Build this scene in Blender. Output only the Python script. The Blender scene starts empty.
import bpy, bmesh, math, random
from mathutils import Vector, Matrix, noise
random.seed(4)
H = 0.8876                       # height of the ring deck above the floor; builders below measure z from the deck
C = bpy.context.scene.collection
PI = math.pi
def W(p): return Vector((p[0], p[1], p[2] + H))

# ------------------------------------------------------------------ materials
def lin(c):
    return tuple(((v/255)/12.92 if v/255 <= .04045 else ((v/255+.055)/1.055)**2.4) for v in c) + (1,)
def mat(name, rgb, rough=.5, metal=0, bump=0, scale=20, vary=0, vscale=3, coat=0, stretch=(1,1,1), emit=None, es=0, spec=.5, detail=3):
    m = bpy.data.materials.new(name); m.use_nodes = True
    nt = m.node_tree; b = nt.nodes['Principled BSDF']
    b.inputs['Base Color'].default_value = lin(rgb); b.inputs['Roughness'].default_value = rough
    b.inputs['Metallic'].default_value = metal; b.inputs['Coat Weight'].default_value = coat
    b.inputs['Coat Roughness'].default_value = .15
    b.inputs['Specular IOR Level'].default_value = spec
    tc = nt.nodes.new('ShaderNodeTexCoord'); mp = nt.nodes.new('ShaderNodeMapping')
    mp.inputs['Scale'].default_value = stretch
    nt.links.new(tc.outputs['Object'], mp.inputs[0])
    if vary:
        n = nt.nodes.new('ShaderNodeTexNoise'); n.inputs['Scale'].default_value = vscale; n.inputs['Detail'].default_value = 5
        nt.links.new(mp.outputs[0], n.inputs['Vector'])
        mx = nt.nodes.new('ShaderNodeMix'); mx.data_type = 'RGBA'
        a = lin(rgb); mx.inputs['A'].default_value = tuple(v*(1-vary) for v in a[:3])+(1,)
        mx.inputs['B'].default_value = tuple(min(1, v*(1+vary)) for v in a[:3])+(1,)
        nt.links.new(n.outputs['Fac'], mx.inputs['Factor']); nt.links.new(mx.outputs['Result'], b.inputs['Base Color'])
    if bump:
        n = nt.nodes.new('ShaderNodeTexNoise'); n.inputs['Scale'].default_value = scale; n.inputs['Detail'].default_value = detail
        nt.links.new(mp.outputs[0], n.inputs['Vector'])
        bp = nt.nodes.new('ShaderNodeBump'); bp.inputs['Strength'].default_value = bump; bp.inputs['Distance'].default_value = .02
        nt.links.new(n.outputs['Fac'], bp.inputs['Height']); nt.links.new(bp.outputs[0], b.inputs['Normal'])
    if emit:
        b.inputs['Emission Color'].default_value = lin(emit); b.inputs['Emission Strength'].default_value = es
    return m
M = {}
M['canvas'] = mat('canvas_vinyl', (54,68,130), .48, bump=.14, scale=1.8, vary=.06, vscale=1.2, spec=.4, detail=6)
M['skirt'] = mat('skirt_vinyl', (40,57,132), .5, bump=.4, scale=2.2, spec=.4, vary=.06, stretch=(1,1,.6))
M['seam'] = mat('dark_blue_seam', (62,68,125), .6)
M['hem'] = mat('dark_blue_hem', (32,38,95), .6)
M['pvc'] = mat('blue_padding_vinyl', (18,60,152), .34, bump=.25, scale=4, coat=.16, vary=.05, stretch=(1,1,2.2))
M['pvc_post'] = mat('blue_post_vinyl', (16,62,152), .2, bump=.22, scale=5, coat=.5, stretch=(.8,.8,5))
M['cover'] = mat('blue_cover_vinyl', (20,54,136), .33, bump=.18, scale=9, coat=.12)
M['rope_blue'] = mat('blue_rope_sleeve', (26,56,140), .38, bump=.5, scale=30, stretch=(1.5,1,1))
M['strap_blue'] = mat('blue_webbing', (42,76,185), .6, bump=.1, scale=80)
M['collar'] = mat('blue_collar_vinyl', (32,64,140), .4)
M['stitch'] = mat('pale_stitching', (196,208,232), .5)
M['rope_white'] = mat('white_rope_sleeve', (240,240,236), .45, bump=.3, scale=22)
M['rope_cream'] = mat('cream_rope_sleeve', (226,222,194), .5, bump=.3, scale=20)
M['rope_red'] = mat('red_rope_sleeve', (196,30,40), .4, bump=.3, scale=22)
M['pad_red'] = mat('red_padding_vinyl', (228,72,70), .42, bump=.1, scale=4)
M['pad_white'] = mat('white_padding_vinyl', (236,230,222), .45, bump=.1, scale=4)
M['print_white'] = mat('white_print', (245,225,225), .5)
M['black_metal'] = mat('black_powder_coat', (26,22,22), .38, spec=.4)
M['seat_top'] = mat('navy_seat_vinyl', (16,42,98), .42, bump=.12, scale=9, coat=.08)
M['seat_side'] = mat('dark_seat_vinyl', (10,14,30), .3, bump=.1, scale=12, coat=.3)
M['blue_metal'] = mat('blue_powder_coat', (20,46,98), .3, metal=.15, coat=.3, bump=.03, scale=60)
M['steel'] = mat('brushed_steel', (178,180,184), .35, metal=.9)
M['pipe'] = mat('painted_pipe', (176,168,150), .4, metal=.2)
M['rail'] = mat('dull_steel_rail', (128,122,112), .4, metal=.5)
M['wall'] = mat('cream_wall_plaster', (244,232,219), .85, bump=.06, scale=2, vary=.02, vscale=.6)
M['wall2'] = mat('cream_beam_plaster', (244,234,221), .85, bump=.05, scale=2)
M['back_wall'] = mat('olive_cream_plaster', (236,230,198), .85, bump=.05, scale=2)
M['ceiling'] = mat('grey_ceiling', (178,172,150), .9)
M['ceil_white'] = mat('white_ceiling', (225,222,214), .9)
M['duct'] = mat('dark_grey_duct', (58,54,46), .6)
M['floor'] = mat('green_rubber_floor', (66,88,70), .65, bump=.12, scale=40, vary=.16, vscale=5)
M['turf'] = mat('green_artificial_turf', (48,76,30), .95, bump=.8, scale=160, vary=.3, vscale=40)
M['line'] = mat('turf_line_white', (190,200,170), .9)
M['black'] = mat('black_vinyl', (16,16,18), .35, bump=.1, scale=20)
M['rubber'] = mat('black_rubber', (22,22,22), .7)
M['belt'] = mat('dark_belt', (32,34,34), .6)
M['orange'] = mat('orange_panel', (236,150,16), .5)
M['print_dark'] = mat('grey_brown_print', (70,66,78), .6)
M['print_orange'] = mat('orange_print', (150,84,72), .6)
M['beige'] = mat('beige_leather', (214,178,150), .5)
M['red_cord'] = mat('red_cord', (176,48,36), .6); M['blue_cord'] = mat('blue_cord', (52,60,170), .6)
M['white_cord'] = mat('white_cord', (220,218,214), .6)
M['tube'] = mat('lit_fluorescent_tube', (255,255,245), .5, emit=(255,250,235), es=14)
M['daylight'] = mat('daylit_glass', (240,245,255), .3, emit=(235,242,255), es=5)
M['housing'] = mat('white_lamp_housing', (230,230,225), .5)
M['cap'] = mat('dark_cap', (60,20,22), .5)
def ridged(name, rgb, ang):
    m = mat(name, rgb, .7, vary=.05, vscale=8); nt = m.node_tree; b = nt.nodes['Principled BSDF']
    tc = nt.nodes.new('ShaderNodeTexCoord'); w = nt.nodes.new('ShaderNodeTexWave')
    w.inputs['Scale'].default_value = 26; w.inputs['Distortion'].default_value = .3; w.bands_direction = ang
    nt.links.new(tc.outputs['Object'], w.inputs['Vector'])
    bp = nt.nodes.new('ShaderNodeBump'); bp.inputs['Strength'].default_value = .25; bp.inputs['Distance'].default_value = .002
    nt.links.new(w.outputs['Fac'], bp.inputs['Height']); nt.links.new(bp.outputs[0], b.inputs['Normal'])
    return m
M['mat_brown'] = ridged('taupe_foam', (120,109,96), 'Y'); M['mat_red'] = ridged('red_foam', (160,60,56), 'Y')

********

What is expected — What are the exact lines from the beginning of the material through the line containing "def W(p): return"? Write out those lines alone.

Written solution —
Build this scene in Blender. Output only the Python script. The Blender scene starts empty.
import bpy, bmesh, math, random
from mathutils import Vector, Matrix, noise
random.seed(4)
H = 0.8876                       # height of the ring deck above the floor; builders below measure z from the deck
C = bpy.context.scene.collection
PI = math.pi
def W(p): return Vector((p[0], p[1], p[2] + H))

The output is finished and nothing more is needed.